Por Redacción - 29 Marzo 2019
Los influencers virtuales aparecieron primero como una especie de curiosidad dentro de la industria. Había sido creados con inteligencia artificial, eran tan realistas que los primeros pasaron antes de confesar que eran robots por seres humanos y funcionaban lo suficientemente bien no solo como para tener ya muchos seguidores sino también acuerdos con marcas, que les pagaban ya para posicionarse en sus mensajes.
El influencer era creado a medida del perfil que sus propietarios querían que fuese y cumplía con las normas exactas de lo que ellos consideraban lo más acertado y adecuado. Para las marcas y las empresas, era también una manera de tener una suerte de "muñeco" que hacía lo que ellas quisieran.

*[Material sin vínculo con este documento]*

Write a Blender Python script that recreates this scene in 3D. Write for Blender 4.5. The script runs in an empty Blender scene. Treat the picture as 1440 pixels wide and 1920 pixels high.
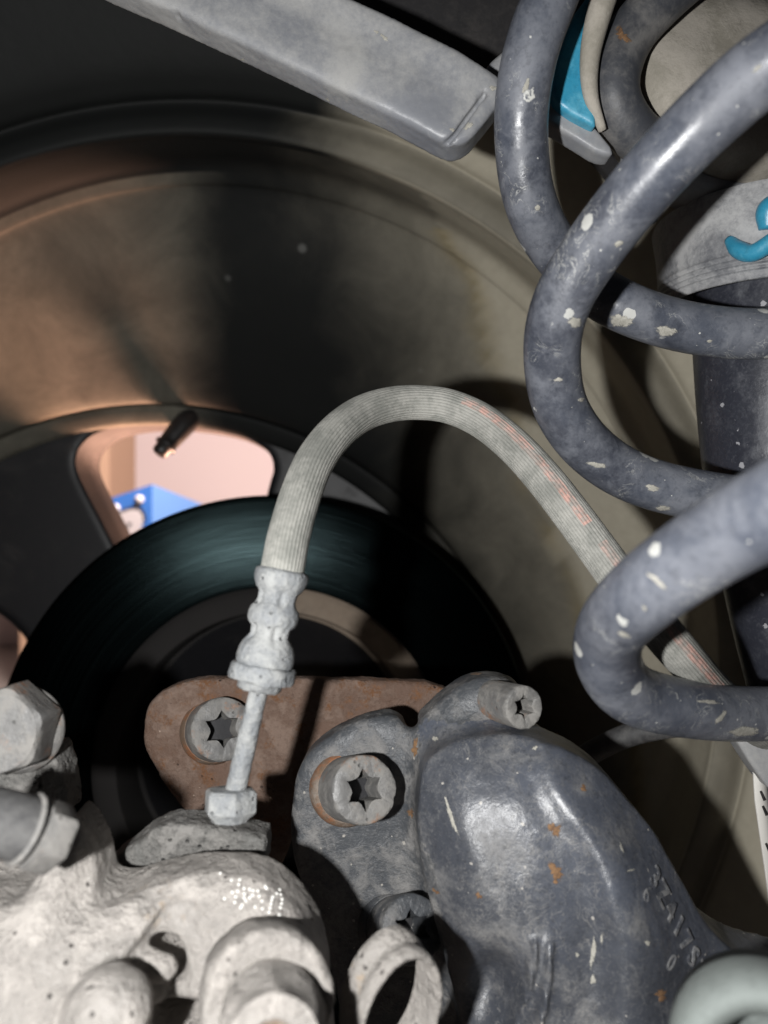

La curiosidad se convirtió rápidamente en una tendencia al alza, especialmente a medida no solo que los medios empezaban a darle cobertura sino también a medida que las grandes marcas les prestaban más atención. Lil Miquela, la muestra más visible de esta oleada de influencers y su mejor caso de éxito, no solo ha llegado a tener una cuenta verificada en Instagram, sino que incluso ha protagonizado campañas de marcas de primer nivel ya como claro robot, como ocurrió con Proenza Schouler o Balenciaga.
Y, como elemento crucial que asentaba el mercado, las empresas empezaron a invertir ya cantidades millonarias en estas cosas: las startups que hacían influencers usando inteligencia artificial empezaron a convertirse en estrellas emergentes del panorama de negocios. Los dueños de Lil Miquela, Brud, había protagonizado una ronda de inversión y levantado una valoración de 125 millones de dólares.
El influencer virtual estrenaba su etapa de hype y se asentaba como el gran boom en el que todos querían tener algo que decir o como lo que se veía como la gran cosa del mañana. Un experto apuntaba, de hecho, que en el futuro más próximo serían simplemente como una más de las ofertas de creación de contenidos.
Además, los beneficios del influencer virtual se veían bastante claros frente al influencer real. No solo "no gastaba" (no necesita un salario y no tiene los gastos de vida de una persona "real") sino que además no tiene riesgos. Al menos eso era lo que se vendía: un influencer virtual es crontolable y eso permite reducir a cero los potenciales problemas de imagen. Nunca va a meter la pata, nunca va a salir por tangentes y nunca va a posicionarse de una forma que resulte cuestionable.
Pero ¿es realmente el influencer virtual tan limpio como se nos está haciendo creer o en realidad está también abierto a potenciales problemas y a situaciones complicadas como podría estarlo cualquier otro influencer? ¿Está el hype de los influencers de inteligencia artificial haciendo que perdamos de vista sus potenciales problemas?
De entrada, y como recuerdan en una columna en MarketingWeek, la propia idea de que un influencer virtual va a ser más seguro que un influencer humano es en cierto grado cuestionable. Como recuerdan en el análisis, por muy virtual que sea el influencer detrás del mismo hay siempre humanos y ellos pueden cometer errores o tomar decisiones no muy adecuadas en términos de contenido. Y, si eso ocurre, el daño puede ser mucho mayor. Al fin y al cabo, el humano detrás de todo esto saldrá indemne de una crisis de identidad de su influencer virtual, lo que hace que no se sienta tanta presión ante las posibles consecuencias de una metedura de pata.
Pero al mismo tiempo la esencia propia de los influencers virtuales abre la puerta a nuevos problemas, propios de su propia naturaleza. Por un lado, el hecho de que cada vez aumente el escepticismo ante los contenidos de los influencers y se denuncie más que venden un mundo de cartón-piedra hace que los influencers virtuales sean menos sólidos. Al fin y al cabo, todo lo que venden y todo lo que dicen son mentiras.
Por otro, lo que los consumidores valoran en los influencers es que son, en cierto modo, auténticos. Lo que asentó su éxito primero fue que eran personas de verdad, que estaban ofreciendo un contenido real. Un estudio de Influencer Intelligence apuntaba que para el 61% de los consumidores lo que hacía que se sintiesen atraídos por los influencers era el que podían empatizar y conectar con lo que publicaban.
Pero ¿cómo puede lograr esto un influencer que no es una persona real? Además, teniendo en cuenta que cada vez se pone mucho más en cuarentena lo que se ve en la red, las cosas se vuelven mucho más complicadas. Que un influencer virtual apoye una causa o se implique con algo puede acabar siendo visto como cuestionable y convirtiéndose en un activo tóxico que lastrará a las marcas.